Year 9 journalists hold their front page

15th July 2005 at 01:00
Crime in the community, anti-social behaviour orders and the merits of a school healthy-eating strategy are among the issues being investigated by journalists this week - at Whitchurch high school, in Cardiff.

The wannabe investigators in Year 9 have ditched their traditional school uniforms and have been hitting the phones and using their contacts to get to the bottom of a number of issues affecting their community.

The "journalists" are just one group of youngsters who have been part of an initiative that has taken a whole year group out of the classroom for a week.

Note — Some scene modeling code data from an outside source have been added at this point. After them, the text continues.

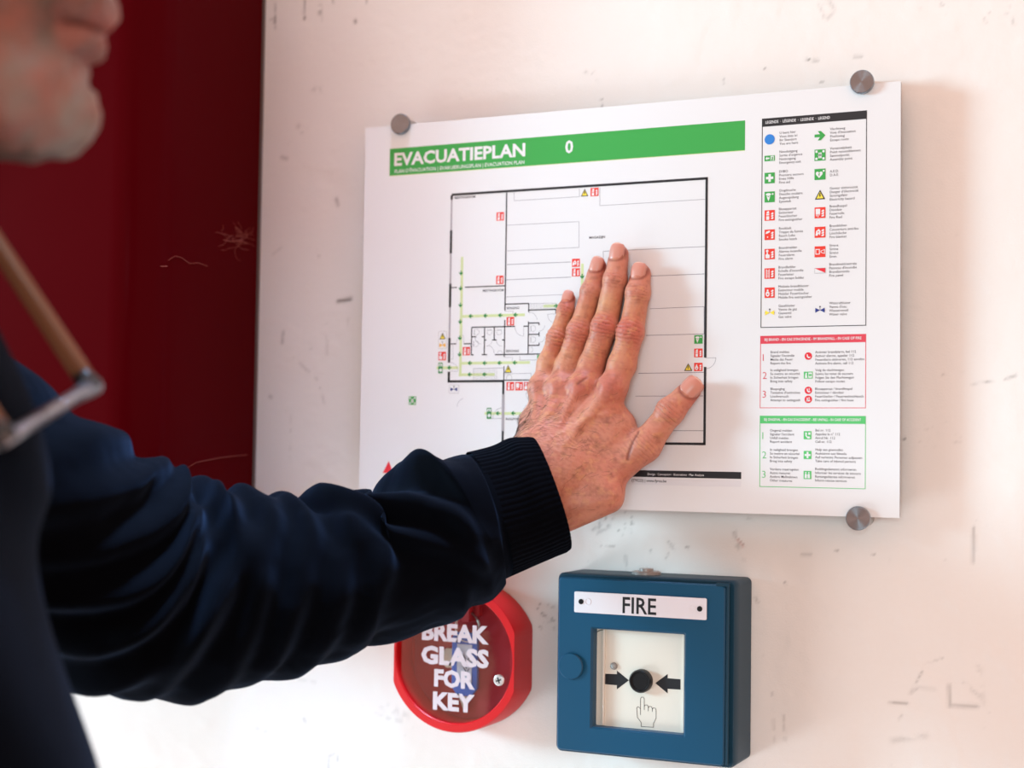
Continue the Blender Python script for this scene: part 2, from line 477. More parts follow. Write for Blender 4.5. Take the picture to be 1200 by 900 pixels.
def text_mesh(body, bold=0.0, spacing=1.0, line=1.0):
    c = bpy.data.curves.new('t', 'FONT'); c.body = body; c.offset = bold; c.space_character = spacing
    c.space_line = line; c.resolution_u = 2; c.fill_mode = 'FRONT'
    o = bpy.data.objects.new('t', c); COL.objects.link(o)
    dg = bpy.context.evaluated_depsgraph_get()
    m = bpy.data.meshes.new_from_object(o.evaluated_get(dg))
    V = np.array([v.co[:] for v in m.vertices]); F = [list(p.vertices) for p in m.polygons]
    bpy.data.objects.remove(o); bpy.data.curves.remove(c); bpy.data.meshes.remove(m)
    return V, F

def text(name, body, parent, x, y, cap=None, width=None, ink='text', lay=2, bold=0.0, align='l', o=None, spacing=1.0, line=1.0, height=None):
    """x, y (mm) = left end of the first line's baseline; cap = cap height in mm"""
    V, F = text_mesh(body, bold, spacing, line)
    sy = cap / 0.70 if cap else 1
    if height: sy = height / (V[:, 1].max() - V[:, 1].min())
    w0 = V[:, 0].max() - V[:, 0].min()
    sx = width / w0 if width else sy
    if width and not cap and not height: sy = sx
    X = (V[:, 0] - V[:, 0].min()) * sx
    if align == 'c': X = X - w0 * sx / 2
    if align == 'r': X = X - w0 * sx
    o = o or (X0, Z0, BY)
    W = np.stack([o[0] + (x + X) / 1000, np.full(len(X), o[2] - lay * .00006), o[1] - (y - V[:, 1] * sy) / 1000], -1)
    return mesh_obj(name, W, F, INK[ink] if isinstance(ink, str) else ink, parent)

# banner
a = B(457, 174.5); c = B(873, 176)
pr = Print(); pr.rect(a[0], a[1], c[0], c[1], 'green', 1); pr.rect(a[0], c[1], c[0], c[1] + .45, 'pale', 1); pr.build('title_banner', board)
p0 = B(462, 194); p1 = B(615.5, 183.5)
text('title_lettering', 'EVACUATIEPLAN', board, p0[0], p0[1], cap=9.6, width=p1[0] - p0[0], ink='white', bold=.032)
p2 = B(462.5, 203); p3 = B(614.5, 192)
text('subtitle_lettering', "PLAN D'ÉVACUATION | EVAKUIERUNGSPLAN | EVACUATION PLAN", board, p2[0], p2[1], cap=2.75, width=p3[0] - p2[0], ink='white', bold=.012)
p4 = B(667, 179); text('floor_number', '0', board, p4[0], p4[1], cap=9.2, ink='white', bold=.024, align='c')

# floor plan ------------------------------------------------------
fp = Print()
def Q(u, v): return B(500 + u / 6, 330 + v / 6)       # coordinates read off an enlarged crop
def wl(u0, v0, u1, v1, w=0.9, ink='black', f=B, lay=2):
    a, b = f(u0, v0), f(u1, v1)
    if abs(a[0] - b[0]) < abs(a[1] - b[1]):
        x = (a[0] + b[0]) / 2; fp.rect(x - w / 2, min(a[1], b[1]), x + w / 2, max(a[1], b[1]), ink, lay)
    else:
        y = (a[1] + b[1]) / 2; fp.rect(min(a[0], b[0]), y - w / 2, max(a[0], b[0]), y + w / 2, ink, lay)
L = B(529.5, 229)[0]; R = B(828.3, 208)[0]; T = B(828.3, 209)[1]; BO = B(826, 520.3)[1]; LB = B(527, 447)[1]; MX = B(590, 450)[0]
fp.rect(L, T - .9, R + .9, T + .9, 'black', 3)
fp.rect(R - .9, T, R + .9, B(826, 419)[1], 'black', 3); fp.rect(R - .9, B(826, 430)[1], R + .9, BO, 'black', 3)
fp.rect(MX - .9, BO - .9, R + .9, BO + .9, 'black', 3)
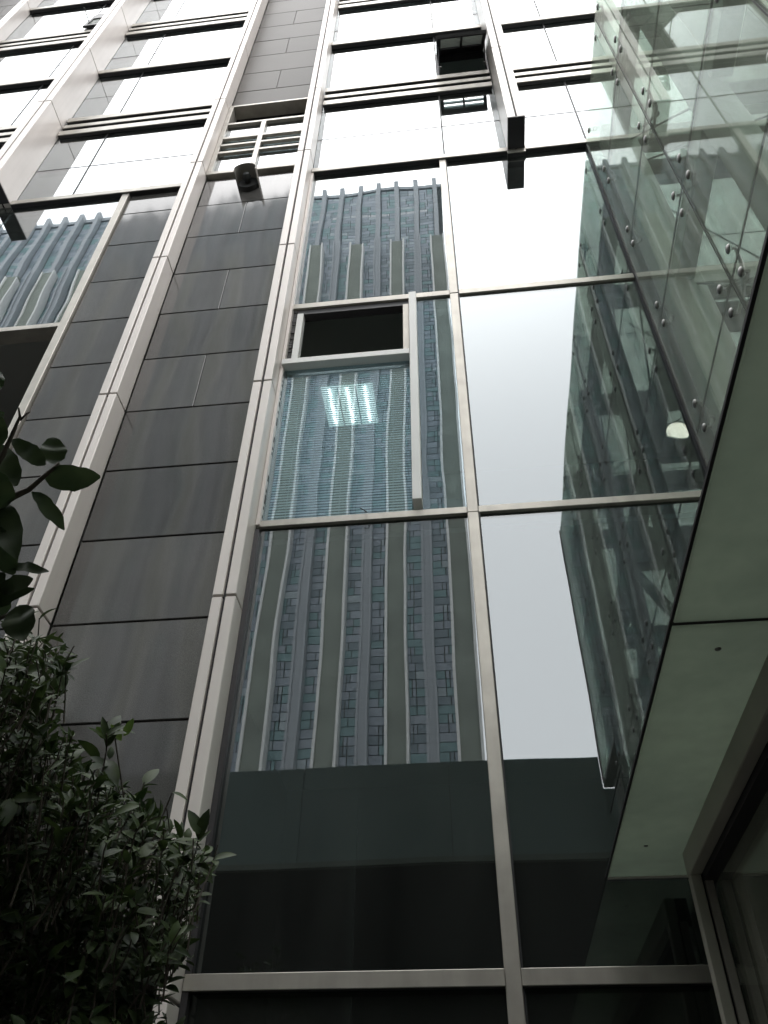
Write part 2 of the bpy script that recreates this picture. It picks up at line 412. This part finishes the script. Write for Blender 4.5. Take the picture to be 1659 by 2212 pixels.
MB().tube(cv, .003, 5).build('sealant_tail', SEAL, B)

# louvred machine-room window between the first two fins
lv = bx('louvre_window', BAR, B, -.653, -.379, .988, 1.03, 2.288, 2.304, ch=.003)
for z0, z1, yf in ((2.776, 2.786, .988), (2.632, 2.644, .988), (2.523, 2.536, .987), (2.473, 2.484, .987), (2.421, 2.433, .987)):
    if z0 > 2.6: bx('rail', BAR, lv, -.652, -.380, yf, 1.03, z0, z1, ch=.002)
    else:
        bx('blade', BAR, lv, -.638, -.5285, yf, .9975, z0, z1, ch=.002); bx('blade', BAR, lv, -.5125, -.380, yf, .9975, z0, z1, ch=.002)
bx('post', BAR, lv, -.6525, -.6385, .988, 1.03, 2.3045, 2.6315, ch=.002)
bx('post', BAR, lv, -.6525, -.6385, .988, 1.03, 2.6445, 2.7755, ch=.002)
bx('post', BAR, lv, -.528, -.513, .9875, 1.03, 2.3045, 2.6315, ch=.002)
bx('window_pane', FGL, lv, -.6385, -.380, .998, 1.0005, 2.304, 2.632)
bx('recess_back', mat('recess_grey', (.075, .075, .072), .6), lv, -.652, -.379, 1.16, 1.17, 2.55, 2.80)
bx('recess_lining', BAR, lv, -.652, -.647, 1.03, 1.16, 2.645, 2.776)
bx('recess_soffit', DARK, lv, -.652, -.379, 1.03, 1.16, 2.787, 2.795)
bx('recess_floor', DARK, lv, -.652, -.379, 1.03, 1.16, 2.62, 2.632)

# open top-hung vents beside the deep fins
def vent(xl, dz, ly=.884):
    xr = xl+.169
    F = bx('vent_window', DARK, B, xl, xl+.007, .992, 1.02, 2.846+dz, 3.05+dz)
    bx('frame', DARK, F, xr-.006, xr, .99, 1.02, 2.846+dz, 3.05+dz)
    bx('frame', DARK, F, xl+.0075, xr-.0065, .990, 1.02, 3.047+dz, 3.068+dz)
    def pt(u, v, t):   # u across, v from hinge to lip, t thickness outward
        hy, hz, lz = .997, 3.046+dz, 2.856+dz
        ax = Vector((0, ly-hy, lz-hz)); L = ax.length; ax /= L; nn = Vector((0, -ax.z, ax.y))
        if nn.y > 0: nn = -nn
        p = Vector((0, hy, hz))+ax*(v*L)+nn*t
        return U(xl+.0025+u*.160, p.y, p.z)
    def piece(name, u0, u1, v0, v1, t0, t1, m):
        vs = [pt(u, v, t) for t in (t0, t1) for v in (v0, v1) for u in (u0, u1)]
        MB().poly(vs, [(0, 2, 3, 1), (4, 5, 7, 6), (0, 1, 5, 4), (2, 6, 7, 3), (0, 4, 6, 2), (1, 3, 7, 5)]).build(name, m, F)
    for (u0, u1, v0, v1) in ((0, .09, 0, 1), (.93, 1, 0, 1), (.09, .93, 0, .36), (.09, .93, .92, 1), (.49, .53, .36, .92)):
        piece('sash_rail', u0, u1, v0, v1, 0, .010, DARK)
    for k in range(7):
        v = .38+k*.08
        piece('louvre_slat', .09, .49, v, v+.042, .003, .006, STEEL); piece('louvre_slat', .53, .93, v, v+.042, .003, .006, STEEL)
    for x in (xl+.0095, xr-.0095): MB().tube([U(x, .99, 2.93+dz), U(x, .925, 2.93+dz)], .008, 6).build('stay_arm', DARK, F)
    for x in (xl+.0115, xr-.0125): MB().lathe([(0, 0), (.016, .0), (.016, .03), (0, .03)], U(x, .985, 2.885+dz), (0, -1, 0), 10).build('handle', SST, F)
vent(.0335, 0.); vent(-1.4455, .985, .984)

# rooms behind the glass
for z in (.93, 2.10, 2.80, 3.78, 4.77, 5.75):
    bx('interior_ceiling', CEIL, B, -2.2, 1.9, 1.05, 2.05, z-(.015 if z != 2.10 else .03), z)
    bx('floor_slab', FLOOR, B, -2.2, 1.9, 1.035, 2.05, z+.001, z+.05)
bx('interior_wall', ROOM, B, -2.2, 1.9, 2.06, 2.1, GZ, TOP)
for x in (-2.21, -.515, .81, 1.9): bx('interior_partition', ROOM, B, x, x+.012, 1.04, 2.059, GZ, 5.7)
bx('roof_slab', FLOOR, B, -2.25, 1.95, .96, 2.1, TOP+.002, TOP+.05)
bx('ground_floor_frame', ROOM, B, -.20, -.19, 1.25, 1.26, GZ, .55)

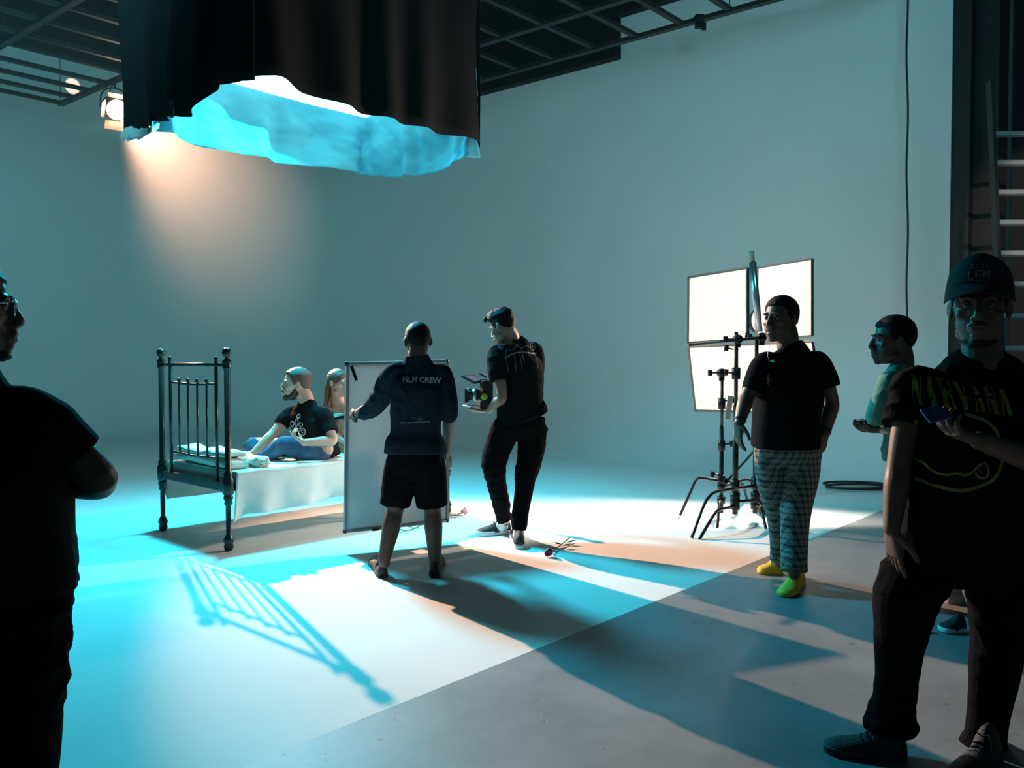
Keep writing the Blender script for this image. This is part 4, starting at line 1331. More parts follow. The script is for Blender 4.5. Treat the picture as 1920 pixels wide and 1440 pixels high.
trousers(pm, J, .97, 'black_trouser', A_(779, 835), .172, .125, [(J['hipL'], .105), (A_(747, 905), .108), (A_(741, 946, .01), .098)], [(J['hipR'], .105), (A_(806, 905, .03), .108), (A_(810, 948, .05), .100)], name='shorts', seed=2, wr=.007)
for cx, cy, dx in ((819, 880, 1),):
    MB().box(A_(832, 895, .02), (.02, .11, .15)).build('cargo_pocket', 'black_trouser', pm, smooth=False, bevel=.008)
sd1 = G(722, 1083); sd2 = G(826, 1079)
shoe(pm, G(718, 1084), G(702, 1052), 'brown_shoe', 'dark_sole', lace_m='dark_sole', sock='black_sock', ankle=J['anL'], high=.0, s=1.05)
shoe(pm, G(815, 1084), G(822, 1050), 'black_shoe', 'dark_sole', lace_m='dark_sole', sock='black_sock', ankle=J['anR'], s=1.05)
band(J['wrL'].lerp(J['elL'], .12), (J['wrL'] - J['elL']), .029, .02, 'wristband', 'black_plastic', pm)
gl = MB()
hc, HH_ = J['head'], J['H']
for sx in (-1, 1):
    gl.tube([hc + HH_ @ V((sx * .084, -.01, .02)), hc + HH_ @ V((sx * .076, .085, .018))], .0022, 6)
    gl.tube([hc + HH_ @ V((sx * (.035 + .026 * math.cos(t)), .105, .010 + .02 * math.sin(t))) for t in [2 * PI * k / 14 for k in range(15)]], .0018, 6)
    gl.tube([hc + HH_ @ V((sx * .061, .105, .012)), hc + HH_ @ V((sx * .076, .085, .018))], .002, 6)
gl.tube([hc + HH_ @ V((-.009, .106, .012)), hc + HH_ @ V((.009, .106, .012))], .002, 6)
gl.build('glasses', 'steel', pm)
bk = (0, 1, 0)
print_text('FILM CREW', A_(755, 711, -.13), A_(825, 714, -.13), .036, sh_, bk, 'print_white', 'lettering', bold=.03)
print_text('www.                   ', A_(750, 793, -.13), A_(763, 793, -.13), .010, sh_, bk, 'print_grey', 'lettering', bold=.02)
for k in range(10):
    a_ = A_(765 + k * 4.1, 793 - k * .22, -.13); MB_ = [a_, A_(768 + k * 4.1, 793 - k * .22, -.13)]
    print_lines([([a_, MB_[1]], .009)], sh_, bk, 'print_grey', 'small_print') if k % 3 != 2 else print_lines([([a_, MB_[1]], .006)], sh_, bk, 'print_grey', 'small_print')
print_lines([([A_(771, 785, -.13), A_(776, 783, -.13), A_(782, 786, -.13), A_(795, 785, -.13)], .002), ([A_(783, 785, -.13), A_(787, 782, -.13), A_(790, 785, -.13), A_(787, 788, -.13), A_(783, 785, -.13)], .0025)], sh_, bk, 'print_grey', 'small_print')

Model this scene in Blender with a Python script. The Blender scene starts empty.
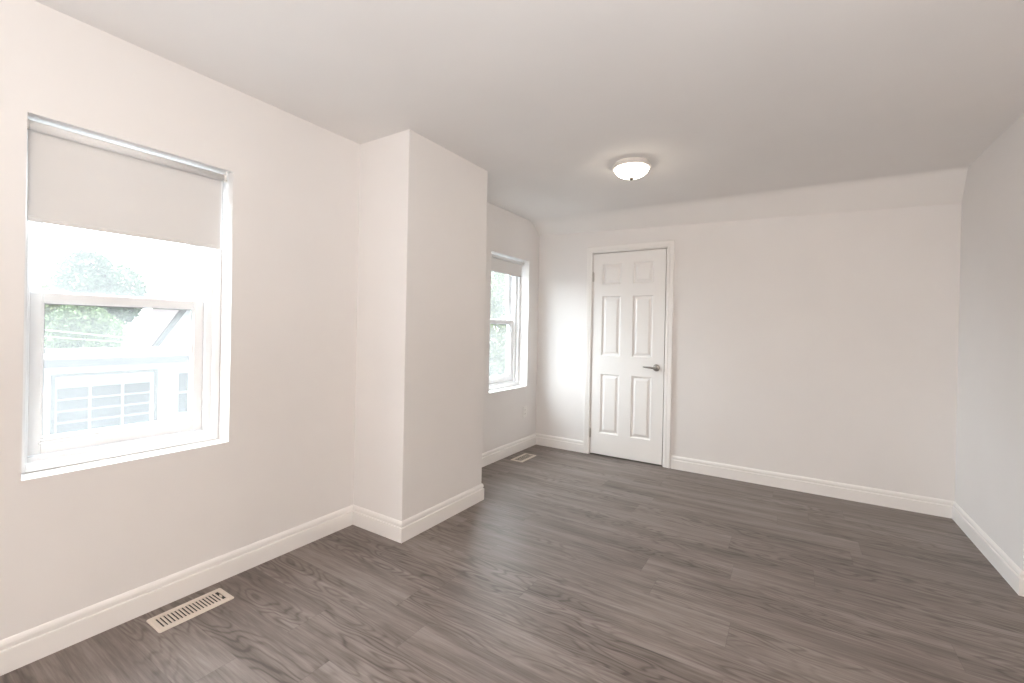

Year 9 at Whitchurch have been off-timetable for five days to take part in Super Learning Week, which involves a variety of real-world activities, with formal teaching kept to a minimum.

English teacher Sarah Jones, who is leading the journalists' group, said it was all about encouraging pupils to find out how to learn on their own.

"Instead of teachers telling them what to do, this is all about letting pupils find their own way to achieving an objective," she said.

The journalists have until the end of the week to produce and present a special news bulletin to the rest of their year group.

Abi Baker, 14, who is researching a report about a new recreational building for the school, said: "I've learned a lot about what's newsworthy and how to go about reporting an issue that's in the public interest. It's good to learn something new in a different way."

Other groups have been pursuing different subject-based projects all week and will present their end product today.

The drama and music groups have spent the week putting together a musical, while the religious-education group has met a barrister, visited court and looked at issues of miscarriages of justice.

A home-economics team has been working with county catering to put together a healthy-eating strategy, while the film group has spent the week filming the activities of everyone else, as a record of the project.

Lyn Mills, assistant head, said that plans were already being made to repeat the project next year.

"We've been delighted with the enthusiasm shown by all the staff and pupils," she said.

"The usual timetable is very structured and pupils have to go from one subject to another, whereas this is an opportunity for them to focus on one thing, to plan things and to reflect on what they are doing.

"It also gives them an insight into the real world."